**Your goal**
Please restate, exactly as written, the lines running from the beginning of the material through the line that has "return tuple((v/255/12.92) if" in it.

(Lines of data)
⁂
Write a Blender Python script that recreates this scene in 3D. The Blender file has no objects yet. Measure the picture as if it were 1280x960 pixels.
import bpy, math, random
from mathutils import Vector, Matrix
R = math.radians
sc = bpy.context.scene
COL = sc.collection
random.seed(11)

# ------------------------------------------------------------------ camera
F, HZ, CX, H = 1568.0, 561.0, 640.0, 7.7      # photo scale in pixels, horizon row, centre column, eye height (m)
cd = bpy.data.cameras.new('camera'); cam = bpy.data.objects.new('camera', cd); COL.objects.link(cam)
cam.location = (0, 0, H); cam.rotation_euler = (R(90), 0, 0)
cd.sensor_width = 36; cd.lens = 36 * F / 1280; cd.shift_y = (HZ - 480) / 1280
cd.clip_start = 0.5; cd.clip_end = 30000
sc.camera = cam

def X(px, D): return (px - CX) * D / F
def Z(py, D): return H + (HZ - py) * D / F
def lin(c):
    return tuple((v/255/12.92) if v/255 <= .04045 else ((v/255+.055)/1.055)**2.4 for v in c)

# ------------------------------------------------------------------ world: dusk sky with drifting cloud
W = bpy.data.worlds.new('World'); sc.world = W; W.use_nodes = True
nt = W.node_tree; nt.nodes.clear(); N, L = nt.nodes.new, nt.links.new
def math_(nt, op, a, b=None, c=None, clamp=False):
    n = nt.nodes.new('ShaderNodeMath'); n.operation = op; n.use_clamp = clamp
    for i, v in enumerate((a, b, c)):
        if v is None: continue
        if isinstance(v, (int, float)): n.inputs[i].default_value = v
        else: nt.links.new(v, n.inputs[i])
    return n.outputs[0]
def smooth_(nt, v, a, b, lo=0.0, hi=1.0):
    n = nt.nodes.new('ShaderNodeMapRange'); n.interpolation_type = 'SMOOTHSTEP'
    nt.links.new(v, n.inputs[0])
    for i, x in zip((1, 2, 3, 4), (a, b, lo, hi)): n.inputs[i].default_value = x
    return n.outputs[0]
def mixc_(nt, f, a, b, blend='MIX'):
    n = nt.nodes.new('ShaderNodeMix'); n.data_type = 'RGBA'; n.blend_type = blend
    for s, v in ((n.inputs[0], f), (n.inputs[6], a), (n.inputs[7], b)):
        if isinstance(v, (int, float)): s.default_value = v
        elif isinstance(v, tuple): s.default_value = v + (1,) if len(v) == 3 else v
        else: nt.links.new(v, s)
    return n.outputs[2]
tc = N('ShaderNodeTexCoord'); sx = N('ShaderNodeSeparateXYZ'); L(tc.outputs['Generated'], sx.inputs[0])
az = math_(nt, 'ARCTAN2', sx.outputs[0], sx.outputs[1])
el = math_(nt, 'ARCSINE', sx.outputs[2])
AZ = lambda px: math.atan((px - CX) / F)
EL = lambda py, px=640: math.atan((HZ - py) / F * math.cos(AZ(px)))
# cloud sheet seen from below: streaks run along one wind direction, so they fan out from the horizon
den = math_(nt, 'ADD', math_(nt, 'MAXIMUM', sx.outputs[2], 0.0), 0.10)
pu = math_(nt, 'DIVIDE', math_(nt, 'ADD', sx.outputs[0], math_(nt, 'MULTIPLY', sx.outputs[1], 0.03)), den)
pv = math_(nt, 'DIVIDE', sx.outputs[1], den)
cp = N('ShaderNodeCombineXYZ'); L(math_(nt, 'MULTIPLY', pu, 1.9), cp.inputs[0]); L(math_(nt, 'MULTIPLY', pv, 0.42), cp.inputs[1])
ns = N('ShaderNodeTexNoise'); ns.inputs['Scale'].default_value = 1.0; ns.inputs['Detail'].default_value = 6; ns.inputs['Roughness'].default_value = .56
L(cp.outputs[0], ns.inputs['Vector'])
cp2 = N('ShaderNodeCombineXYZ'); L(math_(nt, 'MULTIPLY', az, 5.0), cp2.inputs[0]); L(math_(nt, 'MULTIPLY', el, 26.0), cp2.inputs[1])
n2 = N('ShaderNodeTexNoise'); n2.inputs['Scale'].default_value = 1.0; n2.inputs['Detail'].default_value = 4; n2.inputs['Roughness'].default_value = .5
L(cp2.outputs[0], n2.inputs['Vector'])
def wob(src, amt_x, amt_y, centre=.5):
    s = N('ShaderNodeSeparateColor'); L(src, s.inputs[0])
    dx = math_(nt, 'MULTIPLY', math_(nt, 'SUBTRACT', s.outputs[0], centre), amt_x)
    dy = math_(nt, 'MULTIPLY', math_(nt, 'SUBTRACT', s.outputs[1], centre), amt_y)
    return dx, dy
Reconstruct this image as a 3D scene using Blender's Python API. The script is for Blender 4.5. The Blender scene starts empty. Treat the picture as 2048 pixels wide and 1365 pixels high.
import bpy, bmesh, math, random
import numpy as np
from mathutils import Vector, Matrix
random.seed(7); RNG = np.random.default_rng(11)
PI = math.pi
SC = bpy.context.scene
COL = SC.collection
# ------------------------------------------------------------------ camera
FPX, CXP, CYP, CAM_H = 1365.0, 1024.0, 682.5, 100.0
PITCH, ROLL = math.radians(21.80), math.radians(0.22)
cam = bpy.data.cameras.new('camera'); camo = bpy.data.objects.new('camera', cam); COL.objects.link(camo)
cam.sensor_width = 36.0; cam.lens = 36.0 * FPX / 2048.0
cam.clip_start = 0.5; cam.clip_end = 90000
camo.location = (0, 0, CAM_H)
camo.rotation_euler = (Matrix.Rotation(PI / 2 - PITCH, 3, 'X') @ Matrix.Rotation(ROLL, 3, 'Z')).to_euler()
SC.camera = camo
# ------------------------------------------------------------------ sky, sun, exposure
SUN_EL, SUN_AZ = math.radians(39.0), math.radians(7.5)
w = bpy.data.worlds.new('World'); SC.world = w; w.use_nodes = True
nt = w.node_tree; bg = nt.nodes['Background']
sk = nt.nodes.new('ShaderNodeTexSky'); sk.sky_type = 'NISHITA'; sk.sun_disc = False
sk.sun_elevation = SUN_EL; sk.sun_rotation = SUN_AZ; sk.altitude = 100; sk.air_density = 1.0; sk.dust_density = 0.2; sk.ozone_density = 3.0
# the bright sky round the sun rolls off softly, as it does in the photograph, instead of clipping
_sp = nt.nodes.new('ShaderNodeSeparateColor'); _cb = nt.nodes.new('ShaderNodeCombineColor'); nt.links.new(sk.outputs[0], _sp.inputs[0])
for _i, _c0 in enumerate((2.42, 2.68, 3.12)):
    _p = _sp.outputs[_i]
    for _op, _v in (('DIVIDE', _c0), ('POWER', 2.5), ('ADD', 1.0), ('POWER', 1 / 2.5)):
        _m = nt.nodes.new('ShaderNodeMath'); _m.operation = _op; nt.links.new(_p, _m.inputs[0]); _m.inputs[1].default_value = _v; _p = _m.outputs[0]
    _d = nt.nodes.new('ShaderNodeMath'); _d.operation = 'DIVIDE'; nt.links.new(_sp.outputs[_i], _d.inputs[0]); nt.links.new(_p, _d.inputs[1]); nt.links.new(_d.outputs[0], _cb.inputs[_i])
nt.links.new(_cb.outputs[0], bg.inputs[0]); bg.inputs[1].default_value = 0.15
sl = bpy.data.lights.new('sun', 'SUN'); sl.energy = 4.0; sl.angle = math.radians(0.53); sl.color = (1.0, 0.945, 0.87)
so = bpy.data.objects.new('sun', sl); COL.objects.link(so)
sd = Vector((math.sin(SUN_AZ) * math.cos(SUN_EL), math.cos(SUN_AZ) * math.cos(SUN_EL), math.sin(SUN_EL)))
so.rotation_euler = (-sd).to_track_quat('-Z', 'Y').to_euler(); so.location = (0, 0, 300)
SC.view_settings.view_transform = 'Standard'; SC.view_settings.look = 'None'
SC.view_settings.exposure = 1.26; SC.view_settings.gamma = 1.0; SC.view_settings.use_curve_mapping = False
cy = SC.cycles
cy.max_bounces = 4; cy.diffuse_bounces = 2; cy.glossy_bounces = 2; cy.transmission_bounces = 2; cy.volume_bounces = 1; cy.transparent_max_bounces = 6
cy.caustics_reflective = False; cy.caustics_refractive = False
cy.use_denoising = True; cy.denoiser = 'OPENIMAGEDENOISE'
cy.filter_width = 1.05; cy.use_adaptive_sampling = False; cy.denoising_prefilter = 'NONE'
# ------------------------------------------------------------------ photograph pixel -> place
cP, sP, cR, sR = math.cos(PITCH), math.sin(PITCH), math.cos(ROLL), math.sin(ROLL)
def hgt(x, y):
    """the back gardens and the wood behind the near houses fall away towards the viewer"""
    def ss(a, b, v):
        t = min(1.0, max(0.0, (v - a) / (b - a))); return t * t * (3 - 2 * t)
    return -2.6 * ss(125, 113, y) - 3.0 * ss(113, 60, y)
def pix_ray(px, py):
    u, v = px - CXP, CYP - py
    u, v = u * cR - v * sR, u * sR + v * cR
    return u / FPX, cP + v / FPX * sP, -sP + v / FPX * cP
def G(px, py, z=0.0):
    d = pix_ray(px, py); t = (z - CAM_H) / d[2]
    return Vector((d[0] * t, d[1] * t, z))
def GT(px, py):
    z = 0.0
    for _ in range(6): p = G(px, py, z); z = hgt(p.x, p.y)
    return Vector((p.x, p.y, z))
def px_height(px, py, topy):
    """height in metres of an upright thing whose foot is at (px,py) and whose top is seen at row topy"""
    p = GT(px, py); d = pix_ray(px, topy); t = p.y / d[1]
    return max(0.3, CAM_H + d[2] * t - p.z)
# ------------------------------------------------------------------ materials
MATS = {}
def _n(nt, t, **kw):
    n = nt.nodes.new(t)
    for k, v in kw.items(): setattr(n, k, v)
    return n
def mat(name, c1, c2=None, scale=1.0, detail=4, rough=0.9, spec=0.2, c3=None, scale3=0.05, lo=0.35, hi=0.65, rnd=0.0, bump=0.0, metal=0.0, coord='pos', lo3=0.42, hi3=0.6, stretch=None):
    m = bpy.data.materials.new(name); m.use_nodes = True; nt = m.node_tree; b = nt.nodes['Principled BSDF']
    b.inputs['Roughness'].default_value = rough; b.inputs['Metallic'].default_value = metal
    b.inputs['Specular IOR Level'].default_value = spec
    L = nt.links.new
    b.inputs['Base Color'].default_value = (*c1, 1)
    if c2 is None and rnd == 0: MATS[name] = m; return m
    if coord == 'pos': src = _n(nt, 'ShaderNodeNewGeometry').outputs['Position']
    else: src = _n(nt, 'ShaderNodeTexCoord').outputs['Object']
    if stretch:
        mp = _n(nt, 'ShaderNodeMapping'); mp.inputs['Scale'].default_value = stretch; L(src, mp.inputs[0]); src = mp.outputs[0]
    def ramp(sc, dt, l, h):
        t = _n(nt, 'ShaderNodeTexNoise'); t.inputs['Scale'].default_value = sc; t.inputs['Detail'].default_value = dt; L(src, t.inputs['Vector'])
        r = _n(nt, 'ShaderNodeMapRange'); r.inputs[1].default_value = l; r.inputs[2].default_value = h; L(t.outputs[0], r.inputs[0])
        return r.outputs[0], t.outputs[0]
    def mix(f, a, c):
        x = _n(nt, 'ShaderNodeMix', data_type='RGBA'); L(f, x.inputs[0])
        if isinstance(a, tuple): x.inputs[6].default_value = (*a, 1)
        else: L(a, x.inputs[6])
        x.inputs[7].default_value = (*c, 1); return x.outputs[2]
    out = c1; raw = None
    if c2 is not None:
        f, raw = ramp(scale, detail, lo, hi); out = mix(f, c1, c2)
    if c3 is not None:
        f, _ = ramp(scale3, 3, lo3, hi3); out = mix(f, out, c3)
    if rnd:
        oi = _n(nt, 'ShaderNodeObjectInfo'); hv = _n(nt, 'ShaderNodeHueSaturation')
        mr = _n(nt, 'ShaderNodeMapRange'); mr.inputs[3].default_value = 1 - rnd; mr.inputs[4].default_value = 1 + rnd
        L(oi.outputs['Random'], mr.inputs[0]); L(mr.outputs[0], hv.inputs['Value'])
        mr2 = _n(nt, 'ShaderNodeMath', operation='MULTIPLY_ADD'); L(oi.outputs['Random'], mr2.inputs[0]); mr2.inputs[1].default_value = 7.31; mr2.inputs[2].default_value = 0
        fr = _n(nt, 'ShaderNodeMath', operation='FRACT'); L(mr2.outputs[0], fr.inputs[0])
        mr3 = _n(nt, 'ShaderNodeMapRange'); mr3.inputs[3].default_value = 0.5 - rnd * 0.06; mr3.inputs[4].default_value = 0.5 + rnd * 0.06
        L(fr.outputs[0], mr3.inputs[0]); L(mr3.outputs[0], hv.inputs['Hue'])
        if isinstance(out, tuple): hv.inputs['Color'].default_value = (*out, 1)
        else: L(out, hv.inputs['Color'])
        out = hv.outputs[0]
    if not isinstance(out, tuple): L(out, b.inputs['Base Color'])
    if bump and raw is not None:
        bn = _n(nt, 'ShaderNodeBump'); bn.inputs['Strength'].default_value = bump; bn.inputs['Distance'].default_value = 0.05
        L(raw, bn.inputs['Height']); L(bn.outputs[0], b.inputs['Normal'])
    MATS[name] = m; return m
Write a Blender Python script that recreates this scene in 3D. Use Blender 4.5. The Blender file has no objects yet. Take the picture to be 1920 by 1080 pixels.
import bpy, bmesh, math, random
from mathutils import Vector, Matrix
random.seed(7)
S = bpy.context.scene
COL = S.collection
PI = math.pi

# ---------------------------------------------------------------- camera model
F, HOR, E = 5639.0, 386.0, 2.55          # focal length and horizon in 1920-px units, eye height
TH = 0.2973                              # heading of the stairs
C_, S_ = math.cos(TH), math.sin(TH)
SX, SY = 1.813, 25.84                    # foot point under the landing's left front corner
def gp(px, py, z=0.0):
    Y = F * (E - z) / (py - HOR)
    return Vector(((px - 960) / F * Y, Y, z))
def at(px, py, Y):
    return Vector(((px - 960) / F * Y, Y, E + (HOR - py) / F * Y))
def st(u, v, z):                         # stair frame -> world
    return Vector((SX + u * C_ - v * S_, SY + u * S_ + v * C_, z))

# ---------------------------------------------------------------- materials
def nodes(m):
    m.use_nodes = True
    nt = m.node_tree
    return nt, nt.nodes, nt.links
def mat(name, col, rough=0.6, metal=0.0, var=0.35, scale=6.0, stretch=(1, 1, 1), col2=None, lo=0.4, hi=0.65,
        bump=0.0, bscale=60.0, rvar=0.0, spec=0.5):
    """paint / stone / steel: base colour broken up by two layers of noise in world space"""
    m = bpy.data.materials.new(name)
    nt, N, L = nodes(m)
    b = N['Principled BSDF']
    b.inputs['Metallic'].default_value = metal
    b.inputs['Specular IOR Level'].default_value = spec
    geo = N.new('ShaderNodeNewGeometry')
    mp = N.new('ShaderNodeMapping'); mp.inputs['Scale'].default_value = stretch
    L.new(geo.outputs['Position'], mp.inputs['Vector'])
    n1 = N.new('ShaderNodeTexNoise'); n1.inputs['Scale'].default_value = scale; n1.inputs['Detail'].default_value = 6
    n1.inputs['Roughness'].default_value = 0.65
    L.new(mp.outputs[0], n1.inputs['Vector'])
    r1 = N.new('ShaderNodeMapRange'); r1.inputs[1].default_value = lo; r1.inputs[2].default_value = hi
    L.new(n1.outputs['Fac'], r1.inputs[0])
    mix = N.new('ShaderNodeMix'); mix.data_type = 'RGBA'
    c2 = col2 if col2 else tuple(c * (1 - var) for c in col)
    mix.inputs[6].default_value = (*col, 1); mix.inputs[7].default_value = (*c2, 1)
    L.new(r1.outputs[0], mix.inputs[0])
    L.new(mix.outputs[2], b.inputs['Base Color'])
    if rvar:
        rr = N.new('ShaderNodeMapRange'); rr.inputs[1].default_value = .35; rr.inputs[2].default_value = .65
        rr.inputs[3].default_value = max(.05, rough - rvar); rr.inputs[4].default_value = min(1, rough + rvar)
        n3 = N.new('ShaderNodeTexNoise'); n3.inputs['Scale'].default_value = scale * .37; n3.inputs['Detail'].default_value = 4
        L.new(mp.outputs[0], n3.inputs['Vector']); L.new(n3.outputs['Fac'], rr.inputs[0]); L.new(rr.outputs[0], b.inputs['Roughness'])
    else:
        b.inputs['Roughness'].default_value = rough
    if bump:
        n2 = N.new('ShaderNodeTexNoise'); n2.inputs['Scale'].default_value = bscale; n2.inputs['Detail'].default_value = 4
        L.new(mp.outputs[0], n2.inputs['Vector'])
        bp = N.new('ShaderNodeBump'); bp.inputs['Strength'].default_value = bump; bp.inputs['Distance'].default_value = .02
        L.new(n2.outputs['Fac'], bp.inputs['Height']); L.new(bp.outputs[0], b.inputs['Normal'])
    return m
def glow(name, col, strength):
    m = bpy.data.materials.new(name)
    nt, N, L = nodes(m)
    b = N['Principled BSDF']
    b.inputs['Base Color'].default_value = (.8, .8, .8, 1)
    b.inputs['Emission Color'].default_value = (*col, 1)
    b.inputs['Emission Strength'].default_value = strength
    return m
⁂
**Complete output**
Write a Blender Python script that recreates this scene in 3D. The Blender file has no objects yet. Measure the picture as if it were 1280x960 pixels.
import bpy, math, random
from mathutils import Vector, Matrix
R = math.radians
sc = bpy.context.scene
COL = sc.collection
random.seed(11)

# ------------------------------------------------------------------ camera
F, HZ, CX, H = 1568.0, 561.0, 640.0, 7.7      # photo scale in pixels, horizon row, centre column, eye height (m)
cd = bpy.data.cameras.new('camera'); cam = bpy.data.objects.new('camera', cd); COL.objects.link(cam)
cam.location = (0, 0, H); cam.rotation_euler = (R(90), 0, 0)
cd.sensor_width = 36; cd.lens = 36 * F / 1280; cd.shift_y = (HZ - 480) / 1280
cd.clip_start = 0.5; cd.clip_end = 30000
sc.camera = cam

def X(px, D): return (px - CX) * D / F
def Z(py, D): return H + (HZ - py) * D / F
def lin(c):
    return tuple((v/255/12.92) if v/255 <= .04045 else ((v/255+.055)/1.055)**2.4 for v in c)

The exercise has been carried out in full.